Setelah Luthfil dan Sofiyan sudah tak bernyawa, kondisi Fikri sudah aman.
Dua anggota FPI yang tersisa, Muhammad Suci Khadavi Poetra dan M. Reza tidak lagi melakukan perlawanan.
Namun, tiba-tiba Fikri membalikkan badannya, berlutut di atas jok mobil, dan menembakkan peluru tajam ke dada kiri Reza sebanyak dua kali dalam jarak hanya beberapa sentimeter.
Proyektil peluru itu tembus ke pintu bagasi belakang. Belum berhenti, Fikri kemudian menembak dada kiri Suci sebanyak tiga kali hingga membuatnya tewas.
“Entah apa dalam benak terdakwa tanpa rasa belas kasihan dengan sengaja merampas nyawa orang lain,” kata Zet.

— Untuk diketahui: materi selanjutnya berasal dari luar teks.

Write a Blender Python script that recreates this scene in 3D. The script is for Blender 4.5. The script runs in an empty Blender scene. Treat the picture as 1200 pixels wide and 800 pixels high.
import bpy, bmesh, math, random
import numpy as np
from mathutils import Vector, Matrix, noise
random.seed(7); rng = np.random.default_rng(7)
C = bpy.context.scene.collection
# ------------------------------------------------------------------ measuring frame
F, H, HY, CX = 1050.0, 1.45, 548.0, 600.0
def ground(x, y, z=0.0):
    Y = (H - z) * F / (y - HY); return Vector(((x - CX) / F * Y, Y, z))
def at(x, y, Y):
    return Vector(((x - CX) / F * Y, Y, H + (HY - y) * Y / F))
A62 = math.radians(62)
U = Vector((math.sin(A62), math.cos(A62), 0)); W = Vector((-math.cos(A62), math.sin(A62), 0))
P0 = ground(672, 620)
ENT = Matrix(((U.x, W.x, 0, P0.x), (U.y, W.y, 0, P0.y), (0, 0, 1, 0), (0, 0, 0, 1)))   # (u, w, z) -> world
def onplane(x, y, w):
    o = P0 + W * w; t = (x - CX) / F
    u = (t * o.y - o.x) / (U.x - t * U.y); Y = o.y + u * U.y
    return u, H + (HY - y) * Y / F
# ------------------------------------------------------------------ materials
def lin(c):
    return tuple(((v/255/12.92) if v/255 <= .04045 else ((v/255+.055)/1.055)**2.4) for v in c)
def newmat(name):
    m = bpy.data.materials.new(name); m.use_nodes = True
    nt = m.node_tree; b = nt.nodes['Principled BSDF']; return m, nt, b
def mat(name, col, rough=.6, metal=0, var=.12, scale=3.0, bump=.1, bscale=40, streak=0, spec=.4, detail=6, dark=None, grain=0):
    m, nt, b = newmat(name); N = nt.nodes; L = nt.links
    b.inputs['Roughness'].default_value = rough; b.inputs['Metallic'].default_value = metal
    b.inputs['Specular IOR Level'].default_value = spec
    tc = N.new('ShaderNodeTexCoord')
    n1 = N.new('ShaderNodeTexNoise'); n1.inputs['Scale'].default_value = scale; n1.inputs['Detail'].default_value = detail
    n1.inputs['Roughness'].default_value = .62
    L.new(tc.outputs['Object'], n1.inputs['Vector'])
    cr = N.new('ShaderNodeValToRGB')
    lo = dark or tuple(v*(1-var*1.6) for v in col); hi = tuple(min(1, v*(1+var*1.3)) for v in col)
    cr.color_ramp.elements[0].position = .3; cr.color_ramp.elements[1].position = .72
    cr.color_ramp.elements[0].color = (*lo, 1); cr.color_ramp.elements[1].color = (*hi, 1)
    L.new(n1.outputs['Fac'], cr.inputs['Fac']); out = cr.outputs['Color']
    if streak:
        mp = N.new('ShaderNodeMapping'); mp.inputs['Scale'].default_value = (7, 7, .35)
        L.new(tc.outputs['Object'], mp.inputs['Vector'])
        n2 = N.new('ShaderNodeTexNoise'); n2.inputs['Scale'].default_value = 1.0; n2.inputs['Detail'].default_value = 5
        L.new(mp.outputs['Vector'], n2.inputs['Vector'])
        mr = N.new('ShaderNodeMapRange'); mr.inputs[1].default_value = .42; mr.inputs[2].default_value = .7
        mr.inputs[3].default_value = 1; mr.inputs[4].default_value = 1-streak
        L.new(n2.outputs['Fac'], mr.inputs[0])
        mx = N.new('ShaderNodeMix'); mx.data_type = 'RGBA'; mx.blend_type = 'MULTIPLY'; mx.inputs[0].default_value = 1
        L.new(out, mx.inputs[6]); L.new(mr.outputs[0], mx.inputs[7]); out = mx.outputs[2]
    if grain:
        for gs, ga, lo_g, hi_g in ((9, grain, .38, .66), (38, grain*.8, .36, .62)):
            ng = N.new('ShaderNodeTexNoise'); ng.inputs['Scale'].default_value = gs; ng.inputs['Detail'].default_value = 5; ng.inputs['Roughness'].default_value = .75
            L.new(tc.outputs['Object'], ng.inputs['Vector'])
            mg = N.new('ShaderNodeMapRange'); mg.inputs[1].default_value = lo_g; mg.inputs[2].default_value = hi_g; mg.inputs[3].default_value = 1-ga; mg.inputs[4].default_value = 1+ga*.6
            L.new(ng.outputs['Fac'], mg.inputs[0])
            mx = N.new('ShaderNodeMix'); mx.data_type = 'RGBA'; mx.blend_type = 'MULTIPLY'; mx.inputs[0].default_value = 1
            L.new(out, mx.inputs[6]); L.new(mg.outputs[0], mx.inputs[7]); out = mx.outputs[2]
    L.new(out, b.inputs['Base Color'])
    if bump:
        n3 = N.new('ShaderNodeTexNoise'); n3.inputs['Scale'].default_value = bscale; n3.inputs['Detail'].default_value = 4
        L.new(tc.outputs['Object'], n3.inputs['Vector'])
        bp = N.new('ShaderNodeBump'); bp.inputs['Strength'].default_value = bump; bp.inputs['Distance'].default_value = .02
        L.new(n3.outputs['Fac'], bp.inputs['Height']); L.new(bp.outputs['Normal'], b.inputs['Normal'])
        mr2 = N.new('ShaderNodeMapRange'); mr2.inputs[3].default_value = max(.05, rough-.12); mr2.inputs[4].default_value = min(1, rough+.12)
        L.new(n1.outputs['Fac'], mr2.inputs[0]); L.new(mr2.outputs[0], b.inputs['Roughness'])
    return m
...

“Sambil berlutut di atas kursi pada jarak hanya beberapa senti meter saja dari M. Reza maupun Muhammad Suci Khadavi Poetera senjata api yang ada di tangannya langsung menembakkan peluru tajam,” lanjutnya.
Zet mengatakan, seharusnya mereka tidak sampai menembak mati anggota FPI yang tersisa.
Saat Fikri diserang, semestinya Yusmin yang kedudukannya berada di atas lainnya menepikan mobilnya dan menghentikan pengeroyokan.
Adapun tindakan yang boleh dilakukan hanyalah membuat para anggota FPI itu lumpuh dan bukan membuat mereka tak bernyawa.
Hal ini sebagaimana pasal 44 ayat (2) Perkap RI nomor 8 tahun 2009 tanggal 22 Juni 2009 tentang Implementasi prinsip dan standar hak asasi manusia dalam penyelenggaraan tugas Kepolisian RI.
“Bukan membiarkan IPDA Elwira Priadi (almarhum) memanfaatkan senjata apinya dan langsung mengarahkan ke arah Lutfil Hakim kemudian menembak ke sasaran yang mematikan di dada kiri sebanyak 4 kali hingga tembus di pintu mobil,” terang Zet.
Karena tindakannya, Fikri, Elwira, dan Yusmin menjadi tersangka kasus pembunuhan ini. Jaksa lantas mendakwa Yusmin dan Fikri melanggar pasal 338 KUHP tentang pembunuhan secara disengaja juncto Pasal 55 ayat 1 ke 1 KUHP.
Selain itu, mereka juga didakwa Pasal 351 ayat 3 juncto Pasal 55 KUHP tentang penganiayaan yang mengakibatkan kematian.
Sementara, Elwira dinyatakan meninggal dalam kecelakaan yang terjadi pada Januari lalu. Namun kedua polisi pembunuh anggota FPI itu tidak ditahan sampai hari ini.